2021 | Bourses de la Ville de Genève
Exhibition text for Yvan Alvarez’s installation in the exhibition Bourses de la Ville de Genève 2021 at Centre d’art contemporain Genève.
“La pratique d’Yvan Alvarez, aujourd’hui principalement installative, opère souvent conceptuellement à la manière de la photographie. Elle procède par cadrage, par l’extraction d’éléments de la réalité pour les figer et les insérer dans la salle d’exposition, parfois intacts, parfois morcelés ou reconstruits, parfois dissimulés. Ils sont autant de reliquats, charriés jusqu’à l’espace d’art avec une économie de moyens délibérée et une précision rigoureuse.

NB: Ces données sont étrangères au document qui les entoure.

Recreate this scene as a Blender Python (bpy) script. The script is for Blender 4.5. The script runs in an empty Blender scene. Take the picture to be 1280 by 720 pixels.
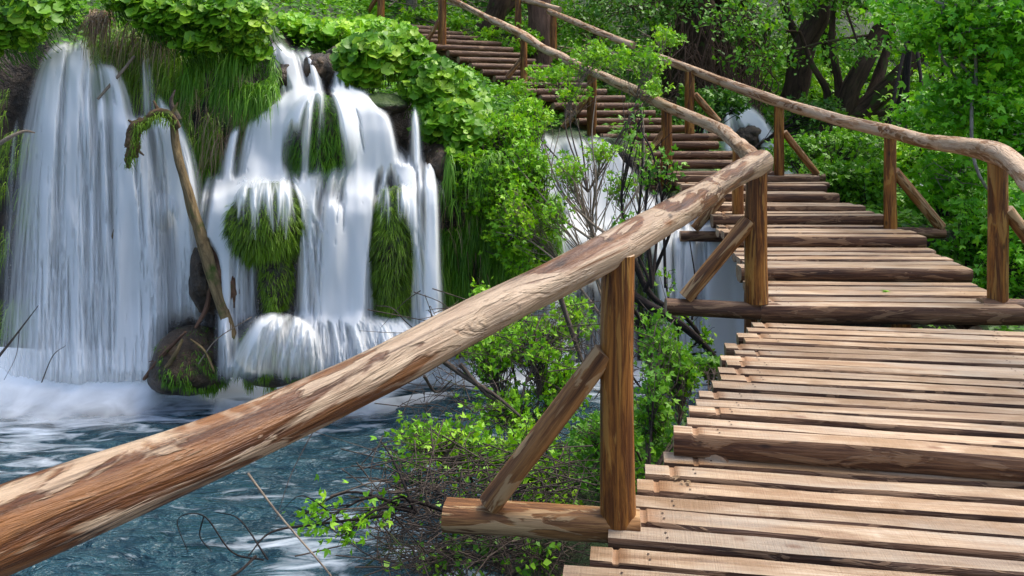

Plutôt que des ready-made, ces images et objets agissent comme des déflecteurs, attirant notre attention sur le hors-cadre, sur la part manquante. Leur sens se déploie dans ces interstices, ces espaces suspendus et presque indéfinis dont émergent des récits fragmentaires, au décryptage semé d’embûches parfois littérales.
Objets et images y disposent d’une autonomie restreinte. Issus fréquemment de l’histoire et des expériences de l’artiste, ils incarnent aussi un certain échec à transmettre quelque chose de son vécu, et une résignation à cette défaite. Plutôt que de porter notre attention sur ces récits intimes, ils l’attirent sur ces limites, sur les points de rupture de cette transmission. Mais en retour, ils proposent aussi une expérience nouvelle, engendrée par les tensions presque performatives entre ce qui est donné et ce qui est retenu. Si elles adoptent une stratégie de repli, et expriment une forme de désenchantement, les œuvres d’Yvan Alvarez contiennent aussi une part latente, et avec elle la possibilité, distante soit-elle, d’une résolution, d’une reconnexion. Qu’il s’agisse d’images abstraites se développant ou se dégradant lentement, de boîtes en carton ou de couvertures dissimulant des objets au regard, ou d’objets du quotidien rechoréographiés dans l’espace d’exposition, elles jouent de ce possible toujours présent, tout en nous abandonnant à leur indéchiffrabilité, à notre impuissance en tant que spectateur à provoquer ce dénouement.”